Evaluasi Siti Fadia Jelang Tiga Turnamen Besar

Posted on

Siti Fadia Silva Ramadhanti mengungkapkan evaluasi yang perlu diperbaiki ia dan Lanny Tria Mayasari menyambut tiga event besar, Japan Open, China Open, dan Kejuaraan Dunia 2025.

“Mungkin dari sisi non-teknisnya, mental, dan kepercayaan dirinya harus ditambah. Kalau dari latihan atau segala macam kami sudah ekstra juga, cuma dari sisi non-teknis yang harus ditingkatkan lagi,” kata Fadia saat ditemui di Pelatnas PBSI, Cipayung, Jakarta.

Fadia menyadari, setiap laga yang dihadapi terutama di gim penentu selalu kurang taktis, sehingga mempengaruhi sisi non-teknis di lapangan.

Kondisi itu pun terjadi saat mereka menghadapi wakil Malaysia Tan Pearly/Thinaah Muralitharan di babak kedua Indonesia Open 2025.

Di gim pertama, mereka berhasil mengendalikan permainan. Sayangnya, dua gim berikutnya Fadia/Lanny melakukan eror dan berakhir dengan kekalahan 21-18, 16-21, 17-21.

“Kalau dari aku sih pastinya rata-rata gim pertama kami bisa ambil ya, cuma di gim penentunya kami kurang tek tek lah. Itu kan pasti dari mental, kepercayaan diri, dan non-teknisnya. Kalau dari segi tekniknya Ka Karel (pelatih kepala ganda putri) lebih tahu,” Fadia mengungkapkan.

Sejauh ini, ia dan Lanny bergantian untuk saling mengingatkan untuk mengatasi kendala tersebut. Tapi memang harus lebih dikuatkan kembali dari segi mental dan kepercayaan dirinya.

“Kalau dari non-teknisnya kami harus sering ngobrol ke Kak Karel, minta solusi karena tak mudah menghadapi situasi seperti itu.
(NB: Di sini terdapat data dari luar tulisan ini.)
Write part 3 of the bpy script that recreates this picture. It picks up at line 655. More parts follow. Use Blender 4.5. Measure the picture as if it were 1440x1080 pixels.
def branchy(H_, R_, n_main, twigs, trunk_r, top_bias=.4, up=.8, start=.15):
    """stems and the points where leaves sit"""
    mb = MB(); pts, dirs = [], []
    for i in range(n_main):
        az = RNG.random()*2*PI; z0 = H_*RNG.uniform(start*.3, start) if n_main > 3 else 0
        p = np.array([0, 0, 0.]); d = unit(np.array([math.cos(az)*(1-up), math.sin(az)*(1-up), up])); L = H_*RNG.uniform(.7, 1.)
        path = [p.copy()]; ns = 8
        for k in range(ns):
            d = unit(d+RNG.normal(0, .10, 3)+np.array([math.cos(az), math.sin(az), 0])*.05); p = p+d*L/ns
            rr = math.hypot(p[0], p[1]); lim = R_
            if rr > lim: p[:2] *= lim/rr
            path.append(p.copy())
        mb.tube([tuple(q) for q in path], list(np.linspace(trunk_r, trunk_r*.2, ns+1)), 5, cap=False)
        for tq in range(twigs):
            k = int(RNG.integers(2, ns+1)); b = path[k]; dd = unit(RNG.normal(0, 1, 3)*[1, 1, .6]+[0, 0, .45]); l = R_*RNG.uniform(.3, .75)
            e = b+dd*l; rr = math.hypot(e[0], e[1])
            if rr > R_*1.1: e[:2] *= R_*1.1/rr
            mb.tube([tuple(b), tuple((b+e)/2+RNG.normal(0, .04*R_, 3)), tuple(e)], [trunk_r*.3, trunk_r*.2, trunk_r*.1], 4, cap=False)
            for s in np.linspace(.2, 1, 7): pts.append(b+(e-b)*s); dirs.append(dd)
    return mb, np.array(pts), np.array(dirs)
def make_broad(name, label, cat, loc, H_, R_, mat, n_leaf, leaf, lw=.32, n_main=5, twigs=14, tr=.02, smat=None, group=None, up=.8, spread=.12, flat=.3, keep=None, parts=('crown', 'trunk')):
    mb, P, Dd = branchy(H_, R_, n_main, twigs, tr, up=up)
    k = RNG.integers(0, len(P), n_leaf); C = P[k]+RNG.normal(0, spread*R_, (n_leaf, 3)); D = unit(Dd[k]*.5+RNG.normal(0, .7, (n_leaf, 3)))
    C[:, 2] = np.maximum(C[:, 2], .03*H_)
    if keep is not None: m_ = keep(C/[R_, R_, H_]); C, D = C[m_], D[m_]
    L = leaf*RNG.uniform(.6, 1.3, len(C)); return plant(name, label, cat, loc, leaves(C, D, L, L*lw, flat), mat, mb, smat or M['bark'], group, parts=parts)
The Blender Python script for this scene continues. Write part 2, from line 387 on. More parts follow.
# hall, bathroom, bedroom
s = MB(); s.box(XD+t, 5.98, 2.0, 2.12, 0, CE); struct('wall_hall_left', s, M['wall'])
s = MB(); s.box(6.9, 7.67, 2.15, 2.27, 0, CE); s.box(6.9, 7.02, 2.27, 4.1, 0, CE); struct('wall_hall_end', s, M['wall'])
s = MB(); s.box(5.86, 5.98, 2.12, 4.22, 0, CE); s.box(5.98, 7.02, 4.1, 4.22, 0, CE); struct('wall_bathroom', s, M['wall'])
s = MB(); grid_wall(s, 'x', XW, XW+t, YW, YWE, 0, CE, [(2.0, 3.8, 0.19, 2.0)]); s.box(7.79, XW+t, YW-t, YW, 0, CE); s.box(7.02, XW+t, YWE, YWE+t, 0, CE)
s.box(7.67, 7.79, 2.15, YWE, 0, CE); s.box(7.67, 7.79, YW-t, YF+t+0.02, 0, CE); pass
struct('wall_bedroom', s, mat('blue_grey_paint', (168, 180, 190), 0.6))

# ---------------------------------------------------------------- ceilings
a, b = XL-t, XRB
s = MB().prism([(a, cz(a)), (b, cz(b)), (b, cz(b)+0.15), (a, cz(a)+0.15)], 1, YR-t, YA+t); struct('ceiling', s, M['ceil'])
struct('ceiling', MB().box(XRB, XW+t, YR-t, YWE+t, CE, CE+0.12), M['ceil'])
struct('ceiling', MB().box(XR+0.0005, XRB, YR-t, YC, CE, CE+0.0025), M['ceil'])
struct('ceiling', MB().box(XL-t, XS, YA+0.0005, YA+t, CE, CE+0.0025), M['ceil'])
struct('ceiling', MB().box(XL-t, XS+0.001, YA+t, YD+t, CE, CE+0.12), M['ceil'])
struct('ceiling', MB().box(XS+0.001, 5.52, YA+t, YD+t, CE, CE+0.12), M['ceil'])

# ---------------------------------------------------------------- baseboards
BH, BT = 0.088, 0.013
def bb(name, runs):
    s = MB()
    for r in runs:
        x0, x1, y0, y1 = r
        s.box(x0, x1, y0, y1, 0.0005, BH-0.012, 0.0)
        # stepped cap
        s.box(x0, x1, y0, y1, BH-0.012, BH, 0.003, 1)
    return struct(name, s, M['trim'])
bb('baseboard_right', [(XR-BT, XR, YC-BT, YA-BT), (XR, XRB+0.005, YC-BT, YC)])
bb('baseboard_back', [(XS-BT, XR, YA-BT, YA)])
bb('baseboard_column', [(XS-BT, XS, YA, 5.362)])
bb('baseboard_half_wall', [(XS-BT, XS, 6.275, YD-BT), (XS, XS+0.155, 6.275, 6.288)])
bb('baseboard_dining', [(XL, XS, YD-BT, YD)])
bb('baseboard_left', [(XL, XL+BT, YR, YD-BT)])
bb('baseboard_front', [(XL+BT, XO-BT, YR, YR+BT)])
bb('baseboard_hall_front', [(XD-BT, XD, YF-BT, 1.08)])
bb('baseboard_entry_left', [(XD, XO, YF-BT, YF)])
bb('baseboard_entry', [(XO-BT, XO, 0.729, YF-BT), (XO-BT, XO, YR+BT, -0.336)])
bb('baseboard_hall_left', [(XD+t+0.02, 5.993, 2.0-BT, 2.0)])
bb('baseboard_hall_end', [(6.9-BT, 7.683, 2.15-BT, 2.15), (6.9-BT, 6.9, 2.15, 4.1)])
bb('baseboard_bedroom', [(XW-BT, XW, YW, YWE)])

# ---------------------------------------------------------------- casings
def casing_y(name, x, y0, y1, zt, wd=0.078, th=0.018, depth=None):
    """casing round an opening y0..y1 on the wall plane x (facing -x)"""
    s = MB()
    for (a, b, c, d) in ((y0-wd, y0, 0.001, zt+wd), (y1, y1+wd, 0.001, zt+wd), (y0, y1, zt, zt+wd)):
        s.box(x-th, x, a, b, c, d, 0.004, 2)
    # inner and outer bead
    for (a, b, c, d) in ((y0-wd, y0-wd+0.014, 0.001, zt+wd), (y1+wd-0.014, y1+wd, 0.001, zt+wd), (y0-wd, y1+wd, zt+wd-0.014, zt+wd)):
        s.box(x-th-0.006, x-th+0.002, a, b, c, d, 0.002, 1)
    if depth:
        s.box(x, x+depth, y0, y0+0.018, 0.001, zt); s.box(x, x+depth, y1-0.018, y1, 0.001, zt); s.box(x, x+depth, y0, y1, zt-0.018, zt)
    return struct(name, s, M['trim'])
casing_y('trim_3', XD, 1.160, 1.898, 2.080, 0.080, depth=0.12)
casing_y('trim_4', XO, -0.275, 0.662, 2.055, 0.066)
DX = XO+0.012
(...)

Apalagi lawan-lawan sudah di top level semua, jadi kami harus tingkatkan itu saja sih.”

“Karena kalau di poin-poin kritis kan tinggal adu mental saja istilahnya. Apalagi di gim ketiga, di poin-poin 15 ke atas kan tinggal hati dan pikiran yang main,” tambahnya.

Momok ini lah yang terus juga digenjot pemain berusia 24 tahun itu terutama menjelang Japan Open pada 15-20 Juli mendatang. Japan Open merupakan turnamen Super 750, dan sudah pasti lawan yang dihadapi merupakan pemain level-level atas.

“Sebenarnya susah pasti susah cuma dari kemarin evaluasi juga, sudah bisa melawan (pasangan-pasangan top) juga. Kami selalu bisa ambil gim pertama. Kalau enggak gim kedua, selalu rubber gim lah kalau lawan top-top elite kayak kemarin. Ya itu dari segi ketahanan mental dan pikian,” ujarnya.

“Intinya ya harus terbuka saja. Terbuka dengan pelatih, dengan partner juga. Kalau lagi enggak yakin, enggak enak, ya ngomong saja. Kami kan main dobel, jadi tak bisa yang kalau enggak enak itu diam saja. Enggak cari solusi. Jadi lebih dikomunikasikan lagi saja.”

Fadia menambahkan peran psikolog juga bisa membantu. Tapi yang tak kalah penting adalah kemauan si atlet untuk belajar dan menerima apa yang menjadi kekurangannya.

“Karena (jika) kita tak terima nih. Kok masih kurang-kurang terus, padahal di sisi lain kitanya masih perlu ditambah lagi,” kata juara Thailand Masters 2025 itu.